Everything you know about the three laws of motion is a lie. Not all things follow Newton’s laws. When objects approach the speed of light… or when they get close to a black hole… or when we are dealing with atoms or sub-atomic particles… everything falls apart. Fool on you for believing that one!
Except… of course… those are pretty damn small exception cases. We’re unlikely to find ourselves doing any of those things anytime soon. Newton’s laws have both predicted the motion of planets and let us build rockets to get to said planets. They are invaluable in biomechanics. They have let us build impressive structures. Really, there’s so much of our current daily life that Newton’s laws have made possible. Even if they don’t perfectly describe sub-atomic lightspeed black-hole surfing.
For us to stop using Newton’s laws for these everyday uses would be foolish.
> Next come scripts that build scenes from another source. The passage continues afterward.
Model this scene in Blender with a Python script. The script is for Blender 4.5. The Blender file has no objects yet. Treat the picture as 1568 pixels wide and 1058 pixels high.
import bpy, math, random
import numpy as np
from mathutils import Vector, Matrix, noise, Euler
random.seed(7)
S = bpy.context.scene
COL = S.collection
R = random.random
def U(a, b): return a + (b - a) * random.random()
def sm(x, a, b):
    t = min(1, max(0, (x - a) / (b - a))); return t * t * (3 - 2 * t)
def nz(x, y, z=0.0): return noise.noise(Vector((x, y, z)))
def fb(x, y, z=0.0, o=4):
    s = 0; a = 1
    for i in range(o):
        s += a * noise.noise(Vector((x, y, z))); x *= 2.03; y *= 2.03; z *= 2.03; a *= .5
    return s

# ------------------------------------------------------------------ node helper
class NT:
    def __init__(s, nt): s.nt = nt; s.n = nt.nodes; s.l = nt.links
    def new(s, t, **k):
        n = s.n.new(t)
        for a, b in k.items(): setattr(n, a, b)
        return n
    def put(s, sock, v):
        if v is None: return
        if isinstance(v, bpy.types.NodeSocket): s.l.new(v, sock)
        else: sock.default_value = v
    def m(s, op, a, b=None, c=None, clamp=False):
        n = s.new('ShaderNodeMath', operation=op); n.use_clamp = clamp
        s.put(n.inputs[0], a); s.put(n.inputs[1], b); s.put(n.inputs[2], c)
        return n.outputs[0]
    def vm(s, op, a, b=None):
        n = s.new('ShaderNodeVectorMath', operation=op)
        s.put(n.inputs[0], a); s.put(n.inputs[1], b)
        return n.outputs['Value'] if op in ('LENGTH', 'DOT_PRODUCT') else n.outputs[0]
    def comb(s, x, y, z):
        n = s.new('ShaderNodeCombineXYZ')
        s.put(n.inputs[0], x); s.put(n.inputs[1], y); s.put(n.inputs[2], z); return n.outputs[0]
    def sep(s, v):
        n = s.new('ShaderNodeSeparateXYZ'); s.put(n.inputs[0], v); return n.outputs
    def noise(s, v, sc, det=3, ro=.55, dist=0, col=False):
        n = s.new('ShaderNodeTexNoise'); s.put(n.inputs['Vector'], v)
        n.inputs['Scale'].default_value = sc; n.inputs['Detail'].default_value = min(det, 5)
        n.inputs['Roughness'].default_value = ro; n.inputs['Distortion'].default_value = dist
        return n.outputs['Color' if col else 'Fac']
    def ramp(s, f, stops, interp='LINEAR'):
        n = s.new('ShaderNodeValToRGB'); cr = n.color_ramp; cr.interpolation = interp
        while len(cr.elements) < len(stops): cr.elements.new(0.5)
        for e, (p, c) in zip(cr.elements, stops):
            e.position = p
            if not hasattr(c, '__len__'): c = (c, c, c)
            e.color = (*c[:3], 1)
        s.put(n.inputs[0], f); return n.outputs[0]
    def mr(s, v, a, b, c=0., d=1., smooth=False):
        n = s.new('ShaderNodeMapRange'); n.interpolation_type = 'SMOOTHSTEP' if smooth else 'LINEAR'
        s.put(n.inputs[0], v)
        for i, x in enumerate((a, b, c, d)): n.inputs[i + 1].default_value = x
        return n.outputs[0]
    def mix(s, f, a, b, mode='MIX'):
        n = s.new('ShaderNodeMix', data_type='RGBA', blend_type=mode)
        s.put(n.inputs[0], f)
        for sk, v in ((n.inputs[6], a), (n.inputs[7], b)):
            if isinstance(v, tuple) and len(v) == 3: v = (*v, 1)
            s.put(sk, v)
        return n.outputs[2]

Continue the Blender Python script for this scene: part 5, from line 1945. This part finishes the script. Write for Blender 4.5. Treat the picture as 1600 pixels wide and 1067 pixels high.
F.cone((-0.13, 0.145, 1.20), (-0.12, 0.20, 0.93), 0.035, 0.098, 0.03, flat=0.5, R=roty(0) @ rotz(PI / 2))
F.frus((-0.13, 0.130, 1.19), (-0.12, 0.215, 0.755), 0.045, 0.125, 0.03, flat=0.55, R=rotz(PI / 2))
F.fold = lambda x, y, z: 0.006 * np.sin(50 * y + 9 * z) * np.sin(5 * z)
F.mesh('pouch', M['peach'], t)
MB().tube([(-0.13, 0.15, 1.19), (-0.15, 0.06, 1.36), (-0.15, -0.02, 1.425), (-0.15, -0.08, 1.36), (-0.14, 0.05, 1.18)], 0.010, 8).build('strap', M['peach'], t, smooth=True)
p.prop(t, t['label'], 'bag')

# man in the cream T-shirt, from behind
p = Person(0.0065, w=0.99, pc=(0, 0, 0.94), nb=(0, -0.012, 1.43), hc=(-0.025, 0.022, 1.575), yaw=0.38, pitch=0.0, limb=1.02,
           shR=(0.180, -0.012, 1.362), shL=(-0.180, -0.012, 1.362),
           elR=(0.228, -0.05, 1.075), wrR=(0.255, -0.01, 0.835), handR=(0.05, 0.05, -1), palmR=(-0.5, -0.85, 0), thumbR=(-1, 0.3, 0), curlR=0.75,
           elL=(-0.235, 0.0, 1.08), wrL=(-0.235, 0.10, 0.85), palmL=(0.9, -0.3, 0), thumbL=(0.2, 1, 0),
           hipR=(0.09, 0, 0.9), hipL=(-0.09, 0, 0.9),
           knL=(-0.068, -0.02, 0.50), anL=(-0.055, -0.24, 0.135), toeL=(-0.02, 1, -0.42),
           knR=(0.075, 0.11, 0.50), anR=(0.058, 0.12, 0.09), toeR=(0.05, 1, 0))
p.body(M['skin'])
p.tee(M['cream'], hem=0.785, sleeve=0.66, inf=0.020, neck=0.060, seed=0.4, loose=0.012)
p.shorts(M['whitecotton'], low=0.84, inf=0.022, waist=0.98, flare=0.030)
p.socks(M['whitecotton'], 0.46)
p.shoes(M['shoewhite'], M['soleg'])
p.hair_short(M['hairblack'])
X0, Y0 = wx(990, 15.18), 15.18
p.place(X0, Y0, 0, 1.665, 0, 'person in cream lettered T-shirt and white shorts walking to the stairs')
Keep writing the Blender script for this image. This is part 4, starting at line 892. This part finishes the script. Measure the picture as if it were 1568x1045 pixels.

And so I submit that it is equally weird for us to do the same in the philosophical realms.
Look, as noted before, many insights do come in the form of “bad news insights”, so perhaps it’s not such a surprise that our identities and calculating selves can go onto full alert before their dirty laundry is revealed. They’ll see it as a threat. And the last-ditch defense is to engage our mighty capacity to be dismissive, using a small nit to ignore the whole.
But using minute exception cases – or, more commonly, some nebulous or borderline case – to avoid insight and new possibilities is, if we are interested in transformation, self-cultivation and growth, just as misguided as abandoning Newton’s laws just because they eventually break down at the edges.
(And if we ever do need to address those edges, then so be it! They can be addressed just as Relativity and Quantum Mechanics did/do.)